▶ [Task statement] Begin with the opening line of the records and extract each line through the one holding "SC.camera = camo"; pictures are not part of the copy.

▶ [Extracted records]
________

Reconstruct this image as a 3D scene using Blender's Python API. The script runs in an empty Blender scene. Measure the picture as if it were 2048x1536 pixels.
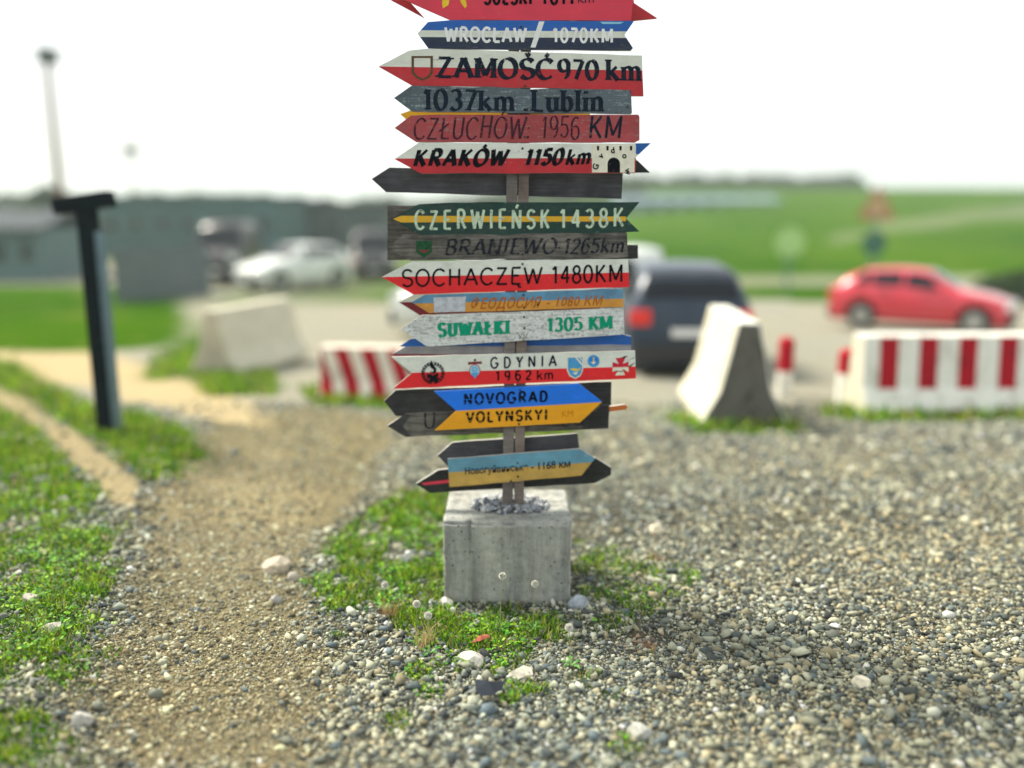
import bpy, bmesh, math, random
import numpy as np
from mathutils import Vector, Matrix
R = math.radians
random.seed(7)
rng = np.random.default_rng(11)
SC = bpy.context.scene
COL = SC.collection

# ------------------------------------------------------------------ camera
F = 1700.0                       # focal length in pixels of the 2048 px wide photograph
PITCH = math.atan(340 / F)
CH = 1.808                       # camera height
cp, sp = math.cos(PITCH), math.sin(PITCH)
cam = bpy.data.cameras.new('camera'); camo = bpy.data.objects.new('camera', cam); COL.objects.link(camo)
camo.location = (0, 0, CH); camo.rotation_euler = (math.pi / 2 - PITCH, 0, 0)
cam.sensor_width = 36; cam.lens = F / 2048 * 36; cam.clip_start = .05; cam.clip_end = 3000
cam.dof.use_dof = True; cam.dof.focus_distance = 3.62; cam.dof.aperture_fstop = 0.36
SC.camera = camo

# ------------------------------------------------------------------ light
SUN_DIR = Vector((-.62, .40, .80)).normalized()      # towards the sun: left and a little behind the signpost
EL = math.asin(SUN_DIR.z); AZ = math.atan2(SUN_DIR.x, SUN_DIR.y)
W = bpy.data.worlds.new('World'); SC.world = W; W.use_nodes = True
nt = W.node_tree; nt.nodes.clear()
sky = nt.nodes.new('ShaderNodeTexSky'); sky.sky_type = 'NISHITA'; sky.sun_disc = False
sky.sun_elevation = EL; sky.sun_rotation = AZ
sky.air_density = 1.0; sky.dust_density = 4.0; sky.ozone_density = 1.0
veil = nt.nodes.new('ShaderNodeMixRGB'); veil.inputs[0].default_value = .7
veil.inputs[2].default_value = (8.6, 8.9, 8.7, 1)     # thin bright overcast veil over the blue
bg = nt.nodes.new('ShaderNodeBackground'); bg.inputs[1].default_value = .100
wo = nt.nodes.new('ShaderNodeOutputWorld')
nt.links.new(sky.outputs[0], veil.inputs[1]); nt.links.new(veil.outputs[0], bg.inputs[0]); nt.links.new(bg.outputs[0], wo.inputs[0])
sl = bpy.data.lights.new('sun', 'SUN'); sl.energy = 4.6; sl.angle = R(16.0); sl.color = (1, .93, .80)
so = bpy.data.objects.new('sun', sl); COL.objects.link(so)
so.rotation_euler = SUN_DIR.to_track_quat('Z', 'Y').to_euler(); so.location = (-20, 20, 40)
SC.view_settings.view_transform = 'Standard'; SC.view_settings.look = 'None'
SC.view_settings.exposure = .66; SC.view_settings.gamma = 1
SC.view_settings.use_curve_mapping = False
SC.cycles.use_denoising = True
SC.cycles.max_bounces = 6; SC.cycles.diffuse_bounces = 3; SC.cycles.glossy_bounces = 2
SC.cycles.transmission_bounces = 4; SC.cycles.volume_bounces = 1; SC.cycles.transparent_max_bounces = 8

# ------------------------------------------------------------------ numeric helpers
def ray(px, py):
    a = (px - 1024) / F; v = -(py - 768) / F
    return np.array([a, cp + v * sp, -sp + v * cp])

def hash2(ix, iy, seed):
    n = (ix.astype(np.int64) * 374761393 + iy.astype(np.int64) * 668265263 + seed * 1274126177) & 0x7fffffff
    n = ((n ^ (n >> 13)) * 1274126177) & 0x7fffffff
    return ((n ^ (n >> 16)) & 0xffff) / 65535.0

def vnoise(x, y, s, seed=0, octs=3):
    x = np.asarray(x, float) / s; y = np.asarray(y, float) / s
    out = 0; amp = 1; tot = 0
    for o in range(octs):
        fx = np.floor(x); fy = np.floor(y); tx = x - fx; ty = y - fy
        tx = tx * tx * (3 - 2 * tx); ty = ty * ty * (3 - 2 * ty)
        a = hash2(fx, fy, seed + o); b = hash2(fx + 1, fy, seed + o); c = hash2(fx, fy + 1, seed + o); d = hash2(fx + 1, fy + 1, seed + o)
        out = out + amp * ((a * (1 - tx) + b * tx) * (1 - ty) + (c * (1 - tx) + d * tx) * ty)
        tot += amp; amp *= .5; x = x * 2.03 + 5.1; y = y * 2.03 + 1.7
    return out / tot

def sstep(a, b, x):
    t = np.clip((x - a) / (b - a), 0, 1); return t * t * (3 - 2 * t)

def terrain(x, y):
    x = np.asarray(x, float); y = np.asarray(y, float)
    z = -.05 * (np.clip(y, 5, 22) - 5)
    hx = sstep(5, 60, x + .25 * y - 8)
    z = z + sstep(26, 190, y) * (1.6 + 6.2 * hx)
    z = z + .5 * (vnoise(x, y, 40, 3) - .5) * sstep(30, 80, y)
    z = z + .02 * (vnoise(x, y, .8, 5) - .5) * (1 - sstep(12, 30, y)) + .008 * (vnoise(x, y, .13, 9) - .5) * (1 - sstep(6, 9, y))
    # low bank of earth on the left
    z = z + .10 * sstep(-1.55, -2.1, x + .25 * (y - 4)) * (1 - sstep(6.6, 8.5, y))
    return z

def ground_pt(px, py):
    d = ray(px, py); t = 1.0
    for _ in range(4000):
        p = d * t; z = CH + p[2]
        g = float(terrain(p[0], p[1]))
        if z <= g: break
        t += max(.003, (z - g) * .5)
        if t > 900: break
    return np.array([p[0], p[1], g])

def gpoly(pts): return [tuple(ground_pt(a, b)[:2]) for a, b in pts]

def inpoly(x, y, poly):
    inside = np.zeros(np.shape(x), bool); n = len(poly)
    for i in range(n):
        x0, y0 = poly[i]; x1, y1 = poly[(i + 1) % n]
        if y0 == y1: continue
        c = ((y0 > y) != (y1 > y)) & (x < (x1 - x0) * (y - y0) / (y1 - y0) + x0)
        inside ^= c
    return inside

def soft(x, y, poly, w, seed=0):
    """0..1 membership with a ragged edge of width about w"""
    acc = 0
    for k in range(5):
        dx = (vnoise(x, y, w * 1.5, seed + k) - .5) * w * 3.2; dy = (vnoise(x, y, w * 1.5, seed + 20 + k) - .5) * w * 3.2
        acc = acc + inpoly(x + dx, y + dy, poly)
    return acc / 5.0

# ------------------------------------------------------------------ object helpers
def mesh_obj(name, me, mats=(), parent=None, **props):
    o = bpy.data.objects.new(name, me)
    for m in (mats if isinstance(mats, (list, tuple)) else [mats]): me.materials.append(m)
    COL.objects.link(o)
    if parent: o.parent = parent
    for k, v in props.items(): o[k] = v
    return o

def bm_obj(name, bm, mats=(), parent=None, smooth=False, **props):
    me = bpy.data.meshes.new(name); bm.to_mesh(me); bm.free()
    if smooth:
        for p in me.polygons: p.use_smooth = True
    return mesh_obj(name, me, mats, parent, **props)

def np_obj(name, V, Fc, mats=(), parent=None, colors=None, smooth=False, matidx=None, **props):
    """V (n,3) and Fc (m,k) arrays"""
    me = bpy.data.meshes.new(name); V = np.asarray(V, np.float32); Fc = np.asarray(Fc, np.int32)
    k = Fc.shape[1]
    me.vertices.add(len(V)); me.vertices.foreach_set('co', V.ravel())
    me.loops.add(Fc.size); me.loops.foreach_set('vertex_index', Fc.ravel())
    me.polygons.add(len(Fc)); me.polygons.foreach_set('loop_start', np.arange(0, Fc.size, k, dtype=np.int32))
    me.polygons.foreach_set('loop_total', np.full(len(Fc), k, np.int32))
    if smooth: me.polygons.foreach_set('use_smooth', np.ones(len(Fc), bool))
    if matidx is not None: me.polygons.foreach_set('material_index', np.asarray(matidx, np.int32))
    me.update(calc_edges=True)
    if colors is not None:
        for nm, arr in colors.items():
            a = me.color_attributes.new(nm, 'FLOAT_COLOR', 'POINT')
            c = np.ones((len(V), 4), np.float32); c[:, :arr.shape[1]] = arr; a.data.foreach_set('color', c.ravel())
    return mesh_obj(name, me, mats, parent, **props)

def empty(name, loc, rz=0, **props):
    o = bpy.data.objects.new(name, None); COL.objects.link(o); o.location = loc; o.rotation_euler = (0, 0, rz)
    o.empty_display_size = .1
    for k, v in props.items(): o[k] = v
    return o

def bm_box(bm, c, s, mat=0, rot=None):
    r = bmesh.ops.create_cube(bm, size=1)
    M = Matrix.Translation(c) @ (rot or Matrix.Identity(4)) @ Matrix.Diagonal((s[0], s[1], s[2], 1))
    bmesh.ops.transform(bm, matrix=M, verts=r['verts'])
    for f in set(f for v in r['verts'] for f in v.link_faces): f.material_index = mat
    return r['verts']

def bm_cyl(bm, p0, p1, r0, r1=None, seg=16, mat=0, caps=True):
    p0 = Vector(p0); p1 = Vector(p1); d = p1 - p0
    r = bmesh.ops.create_cone(bm, cap_ends=caps, segments=seg, radius1=r0, radius2=r0 if r1 is None else r1, depth=d.length)
    M = Matrix.Translation((p0 + p1) / 2) @ d.to_track_quat('Z', 'Y').to_matrix().to_4x4()
    bmesh.ops.transform(bm, matrix=M, verts=r['verts'])
    for f in set(f for v in r['verts'] for f in v.link_faces): f.material_index = mat
    return r['verts']

def bevel(bm, w=.004, seg=1):
    bmesh.ops.bevel(bm, geom=[e for e in bm.edges if len(e.link_faces) == 2 and e.calc_face_angle(0) > .6], offset=w, segments=seg, profile=.5, affect='EDGES')

# ------------------------------------------------------------------ materials
def newmat(name):
    m = bpy.data.materials.new(name); m.use_nodes = True; nt = m.node_tree
    return m, nt, nt.nodes['Principled BSDF'], nt.links.new

def N(nt, typ, **kw):
    n = nt.nodes.new(typ)
    for k, v in kw.items():
        if k.startswith('i_'): n.inputs[k[2:].replace('_', ' ')].default_value = v
        else: setattr(n, k, v)
    return n

def mixc(nt, fac, a, b, mode='MIX'):
    m = nt.nodes.new('ShaderNodeMixRGB'); m.blend_type = mode
    for s, v in ((m.inputs[0], fac), (m.inputs[1], a), (m.inputs[2], b)):
        if isinstance(v, (int, float)): s.default_value = v
        elif isinstance(v, tuple): s.default_value = (*v[:3], 1)
        else: nt.links.new(v, s)
    return m.outputs[0]

def ramp(nt, src, lo, hi):
    r = N(nt, 'ShaderNodeMapRange'); r.inputs['From Min'].default_value = lo; r.inputs['From Max'].default_value = hi
    nt.links.new(src, r.inputs['Value']); return r.outputs[0]

def noise(nt, vec, scale, detail=4, rough=.6):
    n = N(nt, 'ShaderNodeTexNoise'); n.inputs['Scale'].default_value = scale; n.inputs['Detail'].default_value = detail
    n.inputs['Roughness'].default_value = rough
    if vec is not None: nt.links.new(vec, n.inputs['Vector'])
    return n.outputs['Fac']

def objcoord(nt, scale=(1, 1, 1)):
    tc = N(nt, 'ShaderNodeTexCoord'); oi = N(nt, 'ShaderNodeObjectInfo')
    ad = N(nt, 'ShaderNodeVectorMath', operation='MULTIPLY_ADD')
    nt.links.new(oi.outputs['Random'], ad.inputs[0]); ad.inputs[1].default_value = (17, 9, 13); nt.links.new(tc.outputs['Object'], ad.inputs[2])
    mp = N(nt, 'ShaderNodeMapping'); mp.inputs['Scale'].default_value = scale
    nt.links.new(ad.outputs[0], mp.inputs['Vector']); return mp.outputs[0]

def bump(nt, bsdf, h, strength=.3, dist=.002):
    b = N(nt, 'ShaderNodeBump'); b.inputs['Strength'].default_value = strength; b.inputs['Distance'].default_value = dist
    nt.links.new(h, b.inputs['Height']); nt.links.new(b.outputs[0], bsdf.inputs['Normal'])

WOODC = (.25, .235, .22)
def paint(name, col, wear=.15, wood=WOODC, rough=.55, mottle=.18, mott_scale=9, dirt=(.18, .16, .13), dirtamt=.25):
    """weathered brushed paint on a wooden board"""
    m, nt, b, L = newmat(name)
    oc = objcoord(nt); gr = objcoord(nt, (5, 60, 90))
    n1 = noise(nt, oc, mott_scale, 5, .65); ng = noise(nt, gr, 1.6, 5, .7); n3 = noise(nt, oc, 70, 5, .75)
    c = mixc(nt, ramp(nt, n1, .3, .75), tuple(v * (1 - mottle) for v in col), tuple(min(1, v * (1 + mottle * .6)) for v in col))
    c = mixc(nt, ramp(nt, ng, .2, .9), mixc(nt, .82, (.1, .09, .08), c), c)
    d = noise(nt, objcoord(nt, (1, 1, 3)), 14, 6, .8)
    dm = N(nt, 'ShaderNodeMath', operation='MULTIPLY'); L(ramp(nt, d, .48, .8), dm.inputs[0]); dm.inputs[1].default_value = dirtamt
    c = mixc(nt, dm.outputs[0], c, dirt)
    if wear > 0:
        ad = N(nt, 'ShaderNodeMath', operation='MULTIPLY'); L(n3, ad.inputs[0]); L(ng, ad.inputs[1])
        w = ramp(nt, ad.outputs[0], .40 - wear * .32, .43 - wear * .30)
        wd = mixc(nt, ng, tuple(v * .45 for v in wood), tuple(min(1, v * 1.35) for v in wood))
        c = mixc(nt, w, c, wd)
    L(c, b.inputs['Base Color']); b.inputs['Roughness'].default_value = rough; b.inputs['Specular IOR Level'].default_value = .25
    bump(nt, b, ng, .35, .0015)
    return m

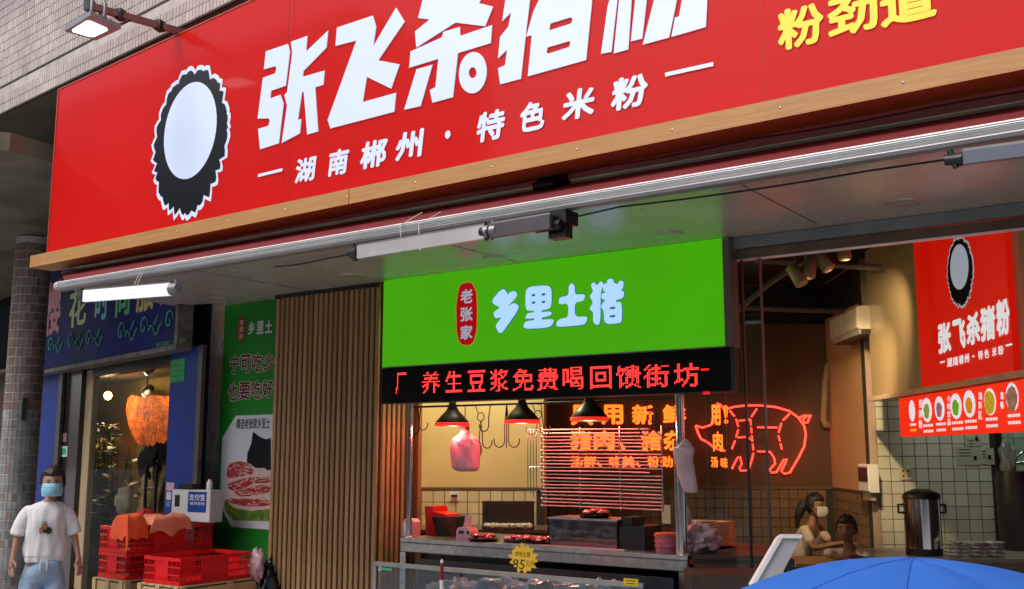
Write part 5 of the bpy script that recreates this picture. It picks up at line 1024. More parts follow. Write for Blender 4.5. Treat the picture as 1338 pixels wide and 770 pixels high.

________

▶ [Answer to the exercise]
Reconstruct this image as a 3D scene using Blender's Python API. The script runs in an empty Blender scene. Measure the picture as if it were 2048x1536 pixels.
import bpy, bmesh, math, random
import numpy as np
from mathutils import Vector, Matrix
R = math.radians
random.seed(7)
rng = np.random.default_rng(11)
SC = bpy.context.scene
COL = SC.collection

# ------------------------------------------------------------------ camera
F = 1700.0                       # focal length in pixels of the 2048 px wide photograph
PITCH = math.atan(340 / F)
CH = 1.808                       # camera height
cp, sp = math.cos(PITCH), math.sin(PITCH)
cam = bpy.data.cameras.new('camera'); camo = bpy.data.objects.new('camera', cam); COL.objects.link(camo)
camo.location = (0, 0, CH); camo.rotation_euler = (math.pi / 2 - PITCH, 0, 0)
cam.sensor_width = 36; cam.lens = F / 2048 * 36; cam.clip_start = .05; cam.clip_end = 3000
cam.dof.use_dof = True; cam.dof.focus_distance = 3.62; cam.dof.aperture_fstop = 0.36
SC.camera = camo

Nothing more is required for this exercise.